I suppose it's my own fault, after all, I introduced Kelly to the wonders of the internet. I was the one who hooked us to the internet; I wanted access to gophers and newsgroups to supplement my research. (I'm a technical writer/ journalist) Having pen-pals was just one of the perks.

As were chat rooms, websites and telnets to far-flung BBSes. On a BBS in Canada, (we lived in Minnesota) my ex met, fell in love with and eventually moved in with another user. (No, Kelly didn't move in over the internet.) I have no doubt to the reality of on-line relationships.

My own pen-pals were a wonderful source of support during the divorce. Although I was "Stuck" in Lincoln, NE., my community was world wide.

I'm reminded of how Kelly and I first courted each other: Love Letters, often jumbles of Xerox art hastily clipped and assembled during breaks at work. (Kelly at a newspaper, me at a bookstore.) We were able to dance around our mutual attraction, with the safety of distance and the intimacy of our words. It was irresistable.

Add to that the immediacy of electronic interactions and you have a potent formula for connection. It's almost like everyone in cyber-space is a Jungian blank slate, waiting for you to project your own Tristan or Isolade onto them. Not only can you be anyone you want in cyberspace; you can be almost anyone to everyone.

Movie stars, really, is what we are in cyberspace. I've fallen in love with the performances of countless actors, imagining elaborate private lives ( mingled with mine,of course) and late-night rendevous. On the internet, lurking in the corners of scattered chat rooms, an affair to remember is just waiting to begin.


A Generic Flame Analyzed:
Words from the Wise...

Salon Central

Michael Ernest - 10:39pm Dec 8, 1996 PST (#17 of 17)

...A person who takes an opponent's character or deeds as the foundation of their arguments makes his points ad hominem, "against the man," and not the idea. In my schooling, we were taught that ad hominem arguments were typically a flaw in one's logic, or an obvious attempt-to take the low road in debate, and so a sign of desperation. Inferring a boorish attack on a topic one considers sacrosanct as therefore personally directed is something else, and I'm sure there's a Latin term for it, probably translatable as "thin-skinned." A direct insult or unflattering characterization is not an ad hominem argument! If no ideas are at stake, it's a flame, but there's a difference between the two, and it's a broad one.

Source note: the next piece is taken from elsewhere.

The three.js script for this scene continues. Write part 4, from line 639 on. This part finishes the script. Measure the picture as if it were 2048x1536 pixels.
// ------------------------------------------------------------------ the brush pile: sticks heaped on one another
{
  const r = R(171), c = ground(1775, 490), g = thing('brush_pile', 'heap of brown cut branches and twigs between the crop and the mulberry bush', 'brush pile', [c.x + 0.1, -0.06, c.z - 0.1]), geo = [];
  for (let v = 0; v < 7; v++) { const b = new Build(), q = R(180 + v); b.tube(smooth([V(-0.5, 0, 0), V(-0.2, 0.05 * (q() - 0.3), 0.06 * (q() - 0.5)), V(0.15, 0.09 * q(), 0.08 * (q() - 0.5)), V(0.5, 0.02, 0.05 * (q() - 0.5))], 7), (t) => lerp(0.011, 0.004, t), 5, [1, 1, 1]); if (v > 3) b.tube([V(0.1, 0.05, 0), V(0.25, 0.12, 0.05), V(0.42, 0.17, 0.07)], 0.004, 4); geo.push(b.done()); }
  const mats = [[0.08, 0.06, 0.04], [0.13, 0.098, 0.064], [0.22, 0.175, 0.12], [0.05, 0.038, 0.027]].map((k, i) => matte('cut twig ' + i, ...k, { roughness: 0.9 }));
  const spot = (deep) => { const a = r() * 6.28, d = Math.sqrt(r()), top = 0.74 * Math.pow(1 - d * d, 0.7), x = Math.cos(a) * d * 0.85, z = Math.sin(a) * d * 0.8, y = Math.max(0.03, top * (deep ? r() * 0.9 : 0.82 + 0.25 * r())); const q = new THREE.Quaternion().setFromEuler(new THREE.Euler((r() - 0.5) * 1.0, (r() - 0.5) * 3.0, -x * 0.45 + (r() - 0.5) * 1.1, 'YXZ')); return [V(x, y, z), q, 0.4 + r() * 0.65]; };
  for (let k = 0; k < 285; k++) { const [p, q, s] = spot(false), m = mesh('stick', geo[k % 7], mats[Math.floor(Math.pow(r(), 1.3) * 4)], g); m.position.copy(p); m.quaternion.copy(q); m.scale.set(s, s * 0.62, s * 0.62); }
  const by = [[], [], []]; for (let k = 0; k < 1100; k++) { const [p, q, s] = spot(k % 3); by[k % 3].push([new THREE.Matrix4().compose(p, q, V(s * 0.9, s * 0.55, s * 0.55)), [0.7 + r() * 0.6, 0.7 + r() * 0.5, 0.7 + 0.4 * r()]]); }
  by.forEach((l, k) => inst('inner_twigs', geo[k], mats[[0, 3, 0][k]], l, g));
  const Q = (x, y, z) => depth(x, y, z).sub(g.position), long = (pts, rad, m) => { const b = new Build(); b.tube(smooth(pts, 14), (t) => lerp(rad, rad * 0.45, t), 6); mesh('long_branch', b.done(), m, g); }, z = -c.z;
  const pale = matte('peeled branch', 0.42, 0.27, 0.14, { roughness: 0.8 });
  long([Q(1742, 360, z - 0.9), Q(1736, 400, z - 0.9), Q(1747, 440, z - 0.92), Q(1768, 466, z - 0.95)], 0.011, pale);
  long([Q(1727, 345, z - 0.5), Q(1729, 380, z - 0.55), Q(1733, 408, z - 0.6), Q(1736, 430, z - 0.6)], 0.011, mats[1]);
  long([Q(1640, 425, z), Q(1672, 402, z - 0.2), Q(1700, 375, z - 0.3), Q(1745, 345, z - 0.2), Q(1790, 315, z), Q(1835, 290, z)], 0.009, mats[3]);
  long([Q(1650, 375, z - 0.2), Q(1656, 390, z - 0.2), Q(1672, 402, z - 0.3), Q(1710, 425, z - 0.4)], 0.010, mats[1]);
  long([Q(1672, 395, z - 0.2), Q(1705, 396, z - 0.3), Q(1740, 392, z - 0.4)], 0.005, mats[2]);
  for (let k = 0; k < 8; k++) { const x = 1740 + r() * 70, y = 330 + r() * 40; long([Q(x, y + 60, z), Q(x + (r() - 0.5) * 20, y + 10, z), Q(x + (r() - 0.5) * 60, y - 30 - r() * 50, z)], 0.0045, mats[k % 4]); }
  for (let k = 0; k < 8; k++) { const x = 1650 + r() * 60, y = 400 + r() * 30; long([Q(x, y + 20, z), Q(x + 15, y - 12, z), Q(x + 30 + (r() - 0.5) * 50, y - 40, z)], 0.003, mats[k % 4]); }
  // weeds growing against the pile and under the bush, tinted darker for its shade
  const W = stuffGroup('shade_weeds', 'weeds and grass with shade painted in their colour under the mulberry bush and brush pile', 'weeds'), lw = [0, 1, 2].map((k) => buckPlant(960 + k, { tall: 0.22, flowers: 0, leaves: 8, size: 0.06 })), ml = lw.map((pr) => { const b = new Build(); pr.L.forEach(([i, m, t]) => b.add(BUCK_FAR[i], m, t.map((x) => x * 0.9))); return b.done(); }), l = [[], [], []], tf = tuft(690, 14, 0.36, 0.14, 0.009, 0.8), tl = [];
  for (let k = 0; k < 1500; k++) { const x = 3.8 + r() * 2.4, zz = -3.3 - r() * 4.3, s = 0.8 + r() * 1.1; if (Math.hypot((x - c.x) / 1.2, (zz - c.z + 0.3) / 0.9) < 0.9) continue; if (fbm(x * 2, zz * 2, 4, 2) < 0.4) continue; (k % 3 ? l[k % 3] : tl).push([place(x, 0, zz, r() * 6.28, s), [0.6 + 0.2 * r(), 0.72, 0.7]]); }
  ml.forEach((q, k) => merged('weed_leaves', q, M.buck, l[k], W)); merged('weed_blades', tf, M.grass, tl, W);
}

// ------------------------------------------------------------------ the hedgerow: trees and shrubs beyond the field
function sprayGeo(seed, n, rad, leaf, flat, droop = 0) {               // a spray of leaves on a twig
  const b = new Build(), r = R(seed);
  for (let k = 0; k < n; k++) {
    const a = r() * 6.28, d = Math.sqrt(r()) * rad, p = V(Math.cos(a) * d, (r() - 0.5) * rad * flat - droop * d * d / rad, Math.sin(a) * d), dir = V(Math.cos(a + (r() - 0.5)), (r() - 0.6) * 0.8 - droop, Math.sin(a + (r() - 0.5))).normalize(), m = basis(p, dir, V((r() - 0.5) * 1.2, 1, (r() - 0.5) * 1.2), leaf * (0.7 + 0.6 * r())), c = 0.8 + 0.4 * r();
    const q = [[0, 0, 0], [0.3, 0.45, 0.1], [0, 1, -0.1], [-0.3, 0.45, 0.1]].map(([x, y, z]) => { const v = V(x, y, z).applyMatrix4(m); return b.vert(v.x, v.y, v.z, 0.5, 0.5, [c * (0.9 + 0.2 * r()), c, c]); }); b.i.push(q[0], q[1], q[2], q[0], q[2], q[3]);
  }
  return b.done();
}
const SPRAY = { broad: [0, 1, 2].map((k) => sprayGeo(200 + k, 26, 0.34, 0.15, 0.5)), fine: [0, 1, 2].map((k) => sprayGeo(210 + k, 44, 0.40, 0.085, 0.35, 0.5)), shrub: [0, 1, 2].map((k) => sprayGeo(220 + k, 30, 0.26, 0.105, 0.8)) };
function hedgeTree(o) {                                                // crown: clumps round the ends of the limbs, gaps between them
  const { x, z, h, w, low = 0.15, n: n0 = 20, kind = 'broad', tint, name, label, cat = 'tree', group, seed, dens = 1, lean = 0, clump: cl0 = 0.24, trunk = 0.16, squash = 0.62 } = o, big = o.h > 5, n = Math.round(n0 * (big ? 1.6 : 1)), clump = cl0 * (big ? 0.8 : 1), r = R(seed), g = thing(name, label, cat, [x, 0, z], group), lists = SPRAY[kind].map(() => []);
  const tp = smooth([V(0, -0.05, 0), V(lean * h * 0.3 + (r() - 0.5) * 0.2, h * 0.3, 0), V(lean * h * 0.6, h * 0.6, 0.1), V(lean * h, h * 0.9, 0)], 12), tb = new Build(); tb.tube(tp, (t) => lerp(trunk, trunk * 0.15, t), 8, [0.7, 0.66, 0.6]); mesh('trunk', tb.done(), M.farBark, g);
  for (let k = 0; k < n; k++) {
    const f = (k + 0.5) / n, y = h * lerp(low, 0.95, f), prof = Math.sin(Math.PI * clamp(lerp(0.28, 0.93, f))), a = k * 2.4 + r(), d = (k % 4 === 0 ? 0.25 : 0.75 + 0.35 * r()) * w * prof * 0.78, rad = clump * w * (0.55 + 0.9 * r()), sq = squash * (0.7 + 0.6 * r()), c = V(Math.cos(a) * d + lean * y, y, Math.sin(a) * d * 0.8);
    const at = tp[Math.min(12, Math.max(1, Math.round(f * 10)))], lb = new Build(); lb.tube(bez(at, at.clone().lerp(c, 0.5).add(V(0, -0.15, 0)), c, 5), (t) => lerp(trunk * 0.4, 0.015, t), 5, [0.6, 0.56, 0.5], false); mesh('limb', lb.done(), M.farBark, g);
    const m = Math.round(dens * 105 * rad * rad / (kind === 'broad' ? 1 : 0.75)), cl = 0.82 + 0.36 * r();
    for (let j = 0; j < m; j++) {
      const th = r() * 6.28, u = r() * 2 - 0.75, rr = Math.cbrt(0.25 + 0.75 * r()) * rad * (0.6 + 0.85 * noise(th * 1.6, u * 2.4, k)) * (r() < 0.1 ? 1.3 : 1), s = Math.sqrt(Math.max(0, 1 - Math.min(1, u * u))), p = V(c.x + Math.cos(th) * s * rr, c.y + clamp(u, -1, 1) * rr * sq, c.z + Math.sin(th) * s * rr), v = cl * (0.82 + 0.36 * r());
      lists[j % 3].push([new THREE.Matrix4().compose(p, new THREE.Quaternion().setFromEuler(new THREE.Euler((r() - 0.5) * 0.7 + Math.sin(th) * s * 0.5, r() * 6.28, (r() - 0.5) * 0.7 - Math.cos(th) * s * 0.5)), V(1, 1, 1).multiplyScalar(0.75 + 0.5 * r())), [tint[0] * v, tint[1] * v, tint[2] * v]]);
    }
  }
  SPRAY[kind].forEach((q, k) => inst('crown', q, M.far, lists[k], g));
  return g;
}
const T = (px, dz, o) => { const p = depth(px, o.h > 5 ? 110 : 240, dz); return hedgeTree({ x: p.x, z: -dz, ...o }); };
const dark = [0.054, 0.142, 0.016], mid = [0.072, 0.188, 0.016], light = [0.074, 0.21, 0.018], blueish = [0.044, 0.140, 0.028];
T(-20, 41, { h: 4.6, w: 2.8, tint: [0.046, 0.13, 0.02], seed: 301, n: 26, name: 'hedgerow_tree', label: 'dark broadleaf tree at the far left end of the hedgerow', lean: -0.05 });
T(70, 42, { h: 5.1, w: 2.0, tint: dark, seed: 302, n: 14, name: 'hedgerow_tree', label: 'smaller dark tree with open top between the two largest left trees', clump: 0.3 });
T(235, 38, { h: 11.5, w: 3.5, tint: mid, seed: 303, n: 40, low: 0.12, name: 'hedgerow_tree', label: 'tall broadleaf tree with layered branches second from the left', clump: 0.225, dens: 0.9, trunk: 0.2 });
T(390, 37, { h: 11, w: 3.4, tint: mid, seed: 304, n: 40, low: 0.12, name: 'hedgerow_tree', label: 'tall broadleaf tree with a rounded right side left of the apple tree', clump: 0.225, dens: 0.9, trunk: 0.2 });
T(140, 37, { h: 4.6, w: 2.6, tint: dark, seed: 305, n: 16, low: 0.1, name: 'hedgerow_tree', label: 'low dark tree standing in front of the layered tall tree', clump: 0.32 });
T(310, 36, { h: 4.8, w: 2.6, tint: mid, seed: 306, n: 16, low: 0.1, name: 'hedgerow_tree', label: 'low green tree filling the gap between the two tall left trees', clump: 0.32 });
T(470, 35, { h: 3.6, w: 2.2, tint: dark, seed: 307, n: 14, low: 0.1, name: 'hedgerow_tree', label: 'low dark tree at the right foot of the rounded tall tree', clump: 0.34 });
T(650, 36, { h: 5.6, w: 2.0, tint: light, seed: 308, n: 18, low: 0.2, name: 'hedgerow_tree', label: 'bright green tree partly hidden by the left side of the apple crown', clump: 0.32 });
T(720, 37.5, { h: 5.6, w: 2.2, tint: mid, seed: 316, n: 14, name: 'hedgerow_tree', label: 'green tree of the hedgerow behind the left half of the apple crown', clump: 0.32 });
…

It seems to me you can rightfully tut-tut respondents who don't/can't refute opposing points on their merits, or chide them when their only apparent purpose is to bait others. People who hold forth on ideas they hold to be self-evident or beyond dispute, on the other hand, have no one to blame but themselves when -- gasp! -- others do disagree and then worsen the matter by finding themselves personally "attacked." End Righteous Paragraph.

When I taught freshman comp, I was surprised at how difficult it was to demonstrate the difference between debating arguments and debating the people who make them. It also became clear to me that as education moves away from such "DWEM" notions as disinterestedness andworldviews as effective tools for pursuing the free exchange of ideas, that people seem less interested in the art of persuasion and keener on either cutting discussion short with pseudo-power techniques like cheap putdowns or resorting to that lovely GenX catchphrase "whatever." Persuasion seems more like tedious makework, and not a useful social method.

I think it's a sad state. For one, that underlying mood leads to a none-too-subtle erosion of words and therefore ideas. It's not so important that we all agree on the precise meanings of words, but it is important for us to care about them and be willing to engage in contructive debate in them, aiming not to win the spat of the moment with specious arguments over moral authority, erudition, or plain intimidation, but to give others a sense of who we are and that what we say has some constancy with us.